Mulheres em Terra, Homens no Mar é a nova peça de Maria Gil, criada e interpretada por si, e estreia-se hoje na Casa de Teatro de Sintra/ Chão de Oliva, às 21h30. De forma direta ou indireta as mulheres sempre estiveram ligadas ao mar; Maria Gil recupera as suas vozes e leva-as para o palco. O Gerador esteve à conversa com a encenadora e atriz.
“Esta peça surge de um convite que o Museu Marítimo de Ílhavo me fez para criar um espetáculo que desse voz às mulheres — esposas, filhas e mães — dos pescadores de bacalhau”, conta Maria. A pesquisa que fez focou-se entre as balizas temporais da década de 40 e o 25 de abril de 1974, uma vez que “a chamada grande epopeia do bacalhau acontece durante o Estado Novo que, por um lado, protege e incentiva a pesca do bacalhau nos bancos da Terra Nova e na Gronelândia e, por outro lado, realiza uma folclorização, na tentativa de fixar identidades locais para representar a grande família das pescas”.
Foi no mesmo período que Maria Lamas, escritora e jornalista, se fez à estrada e viajou pelo país para conhecer as condições de vida das portuguesas, que retratou no livro As Mulheres do Meu País. No livro que acabou por se tornar umas das maiores referências da sua carreira, Maria Lamas retrata as mulheres do mar — a quem "dedica um capítulo inteiro”, sublinha Maria Gil —, que “não se resumem às esposas, filhas e mães de pescadores”, refere a atriz.

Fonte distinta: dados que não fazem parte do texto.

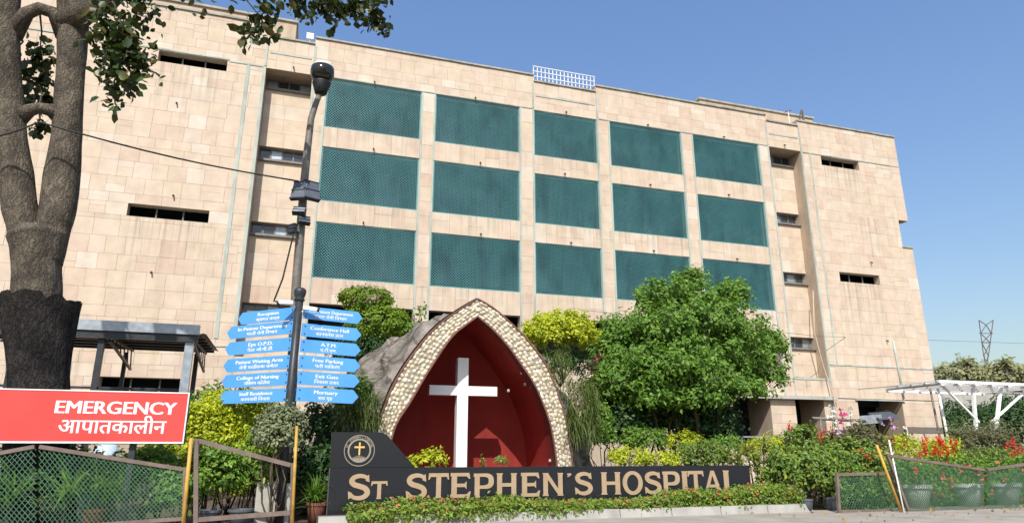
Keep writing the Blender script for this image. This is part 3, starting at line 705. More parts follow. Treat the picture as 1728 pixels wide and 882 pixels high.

Ainda que o livro de Maria Lamas não seja o ponto principal do espetáculo de Maria Gil, “enquadra e contextualiza os testemunhos” que escolheu. “Para Maria Lamas as mulheres do mar são todas as mulheres que trabalham direta ou indiretamente para a economia do mar (trabalhadoras nas fábricas de conserva, nas secas do bacalhau, no fabrico e arranjo de redes, vendedoras de peixe, sargaceiras, pescadoras, entre outras)” — enquadra — “acho que a Maria Lamas é uma das primeiras pessoas a dizer isso e a valorizar o papel destas mulheres nesta economia, desequilibrando um universo excessivamente masculinizado e indo muito além das imagens tradicionais: a mulher à espera, a mulher vestida de negro (viúvas de vivo, como lhes chamam) ou de meras responsáveis pela economia doméstica e organização familiar”.

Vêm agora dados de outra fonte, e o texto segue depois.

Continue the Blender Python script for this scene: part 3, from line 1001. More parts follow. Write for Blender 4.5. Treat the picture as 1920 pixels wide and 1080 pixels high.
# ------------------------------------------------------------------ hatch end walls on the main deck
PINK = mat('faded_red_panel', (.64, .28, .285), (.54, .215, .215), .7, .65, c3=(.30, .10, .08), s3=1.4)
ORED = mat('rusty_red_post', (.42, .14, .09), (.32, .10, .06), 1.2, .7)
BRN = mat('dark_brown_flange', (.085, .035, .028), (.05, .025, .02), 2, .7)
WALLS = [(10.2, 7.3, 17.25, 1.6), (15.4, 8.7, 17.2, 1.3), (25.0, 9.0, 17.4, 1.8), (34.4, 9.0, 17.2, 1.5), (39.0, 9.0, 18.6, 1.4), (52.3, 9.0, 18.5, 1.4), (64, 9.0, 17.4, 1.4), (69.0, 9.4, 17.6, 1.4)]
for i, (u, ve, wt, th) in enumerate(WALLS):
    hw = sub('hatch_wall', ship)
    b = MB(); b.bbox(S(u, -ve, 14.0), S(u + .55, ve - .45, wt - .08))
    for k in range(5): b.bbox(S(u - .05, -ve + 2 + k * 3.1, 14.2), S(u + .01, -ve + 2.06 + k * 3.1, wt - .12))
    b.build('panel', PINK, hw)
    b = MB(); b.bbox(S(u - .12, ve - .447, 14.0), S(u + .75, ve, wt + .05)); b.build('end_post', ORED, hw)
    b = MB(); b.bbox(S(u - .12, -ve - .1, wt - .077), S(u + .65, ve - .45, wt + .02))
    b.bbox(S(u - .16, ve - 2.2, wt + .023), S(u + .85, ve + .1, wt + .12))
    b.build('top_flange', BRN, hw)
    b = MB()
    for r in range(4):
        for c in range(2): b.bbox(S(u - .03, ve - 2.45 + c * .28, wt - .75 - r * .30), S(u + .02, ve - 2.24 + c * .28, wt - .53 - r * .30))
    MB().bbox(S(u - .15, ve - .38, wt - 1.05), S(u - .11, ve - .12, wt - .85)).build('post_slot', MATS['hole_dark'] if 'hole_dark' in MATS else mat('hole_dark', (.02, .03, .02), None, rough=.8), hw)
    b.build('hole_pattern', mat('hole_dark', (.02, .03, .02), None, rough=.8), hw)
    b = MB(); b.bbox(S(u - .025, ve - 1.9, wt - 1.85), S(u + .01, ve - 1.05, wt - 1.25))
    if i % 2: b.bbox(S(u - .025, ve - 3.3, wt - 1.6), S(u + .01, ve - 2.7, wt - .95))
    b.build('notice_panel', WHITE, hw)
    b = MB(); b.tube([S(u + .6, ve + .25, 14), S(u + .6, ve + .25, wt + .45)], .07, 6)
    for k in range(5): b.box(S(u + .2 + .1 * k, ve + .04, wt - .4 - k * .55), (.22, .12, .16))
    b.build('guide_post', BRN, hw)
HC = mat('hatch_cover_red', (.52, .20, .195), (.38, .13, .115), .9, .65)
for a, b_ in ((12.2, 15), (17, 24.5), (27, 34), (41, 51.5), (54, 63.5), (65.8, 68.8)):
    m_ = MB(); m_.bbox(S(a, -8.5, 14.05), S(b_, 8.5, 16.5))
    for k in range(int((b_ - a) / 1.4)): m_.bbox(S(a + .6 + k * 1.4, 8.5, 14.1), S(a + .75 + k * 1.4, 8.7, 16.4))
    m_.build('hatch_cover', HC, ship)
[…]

Mulheres do Meu País foi publicado no final dos anos 40 ©Maria Lamas
Além da pesquisa na biblioteca e os acervos do museu marítimo de Ílhavo e de Peniche, Maria Gil realizou entrevistas que lhe permitiram “ouvir os testemunhos de mulheres que viveram este período”. "As mulheres com quem falei são trabalhadoras e revelam formas de organização e de sobrevivência incríveis, num período em que uma das maiores desgraças era "ser pobre e ser mulher". Ouvimos estas histórias e pensamos, "passou pouco mais de meio século, no entanto, parecem histórias da idade média, do antigo regime... É sobretudo importante não a esquecermos e não deixarmos de as ouvir”, explica ao Gerador.
"As mulheres hoje são cidadãs de pleno direito e não de segunda classe, como antes do 25 de Abril de 1974. Foi uma mudança muito grande. É importante conhecer como aconteceu essa mudança. Os direitos nunca são adquiridos. Alguém teve de lutar por eles”, sublinha Maria Gil. A atriz acredita que“numa época excessivamente transparente e digital” como a que vivemos, "as palavras são uma tecnologia antiga que importa exercitar”. É por isso que leva para o palco as vozes que durante tantos anos ficaram na sombra.
Maria Gil nasceu em Lisboa em 1978. Divide com Miguel Bonneville a direção artística do Teatro do Silêncio, que desde 2011 ocupa o Lavadouro Público de Carnide. Ainda que aparentemente nada tenham a ver, os dois projetos — Mulheres em Terra, Homens no Mar e a ocupação Lavadouro Público de Carnide — levantam um ponto essencial aos dois: o de “não tornar exótico o olhar sobre o outro”.
Mulheres em Terra, Homens no Mar será apresentada nos dias 5 , 6, 12 e 13 de julho às 21h30 na Casa do Teatro de Sintra / Chão de Oliva. Os bilhetes têm um custo entre 7,50€ e 15€ (com jantar, sob reserva antecipada) e podem ser adquiridos nos locais habituais ou na Ticketline.